Pido called for practice-based research and the creation of a Depository of Design Excellence to document and preserve indigenous design knowledge for future generations.
His presentation drew a clear link between culture, education, and human development. “The development of Africa through design will require courage, innovation, and education reform,” he concluded. “We must find ways to certify practitioners, including those informally educated, without compromising on excellence.”
While Arc. Mobolaji A. Adeniyi, President of the Nigerian Institute of Architects (NIA), in his keynote address, described the launch as “a bold vision for the future of Nigeria’s design ecosystem.” He celebrated Ogufere’s leadership and stressed that the IPIDPI complements rather than competes with architecture.

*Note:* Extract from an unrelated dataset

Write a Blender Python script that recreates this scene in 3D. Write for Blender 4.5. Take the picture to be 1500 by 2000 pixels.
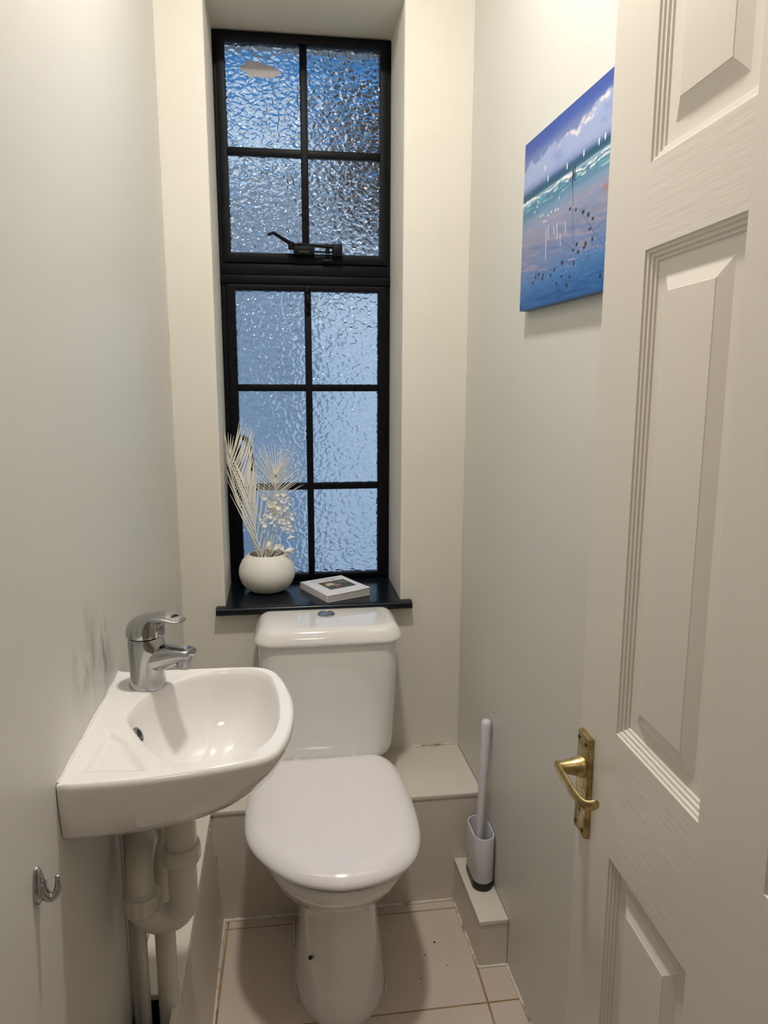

“Architecture gives form and permanence to our spaces, but it is interior design that infuses those spaces with life, character, and meaning,” Adeniyi said. “This institute completes the design continuum, from architecture to interiors, from interiors to the products that make them functional and human-centred.”
He warned that the proliferation of unregulated training institutions and inconsistent educational standards has created a void in Nigeria’s creative industries. “The demand for qualified designers has never been greater,” he said. “The IPIDPI is the answer to that challenge, offering a unified framework for certification, education, and professional ethics.”


Adeniyi also linked design directly to economic growth, noting that nations such as Italy, Finland, and South Korea have leveraged design and innovation as engines of industrial expansion. Nigeria, he argued, could achieve the same by linking designers to manufacturers, investors, and policymakers through structured professional systems.
“Design is not a luxury; it is a tool for national transformation,” he stated. “When we regulate design, we protect the public. When we invest in design, we invest in innovation.”
Toward a global yet local identity
One of the most resonant themes across all speeches was the balance between global relevance and local authenticity. Adeniyi noted that the new institute’s alignment with the IFI Global Education Policy and collaboration with the African Council of Interior Architects and Designers (ACIAD) ensures that Nigerian design education meets international standards while remaining culturally grounded.
This dual commitment, he said, is Nigeria’s competitive edge. “Our designers must not only be employable globally but indispensable locally.”
Both Ogufere and Adeniyi emphasised mentorship, inclusivity, and sustainability as core pillars of the Institute’s agenda. With women leading the charge in Nigerian design and a growing number of young practitioners entering the field, the IPIDPI aims to nurture talent through training programmes, mentorship networks, and research collaborations.
Ultimately, the establishment of the Institute of Professional Interior Designers and Product Inventors represents more than a new organisation; it marks the beginning of a professional revolution in Nigeria’s creative sector.


It signals a future where design is recognised as both an art and a science, a cultural expression and an industrial driver. It also underscores Nigeria’s role as a continental leader in design education, regulation, and innovation.
As Arc. Adeniyi aptly concluded, “This launch is a promise, a promise that Nigerian creativity will no longer remain unstructured or undervalued. It is a pledge that excellence will be guided by ethics, innovation by education, and creativity by collaboration.”
For a country whose creative industries continue to define its global identity, the IPIDPI stands as both a symbol and a system, a foundation for the next generation of designers, innovators, and inventors who will shape the future of how Nigeria lives, works, and creates.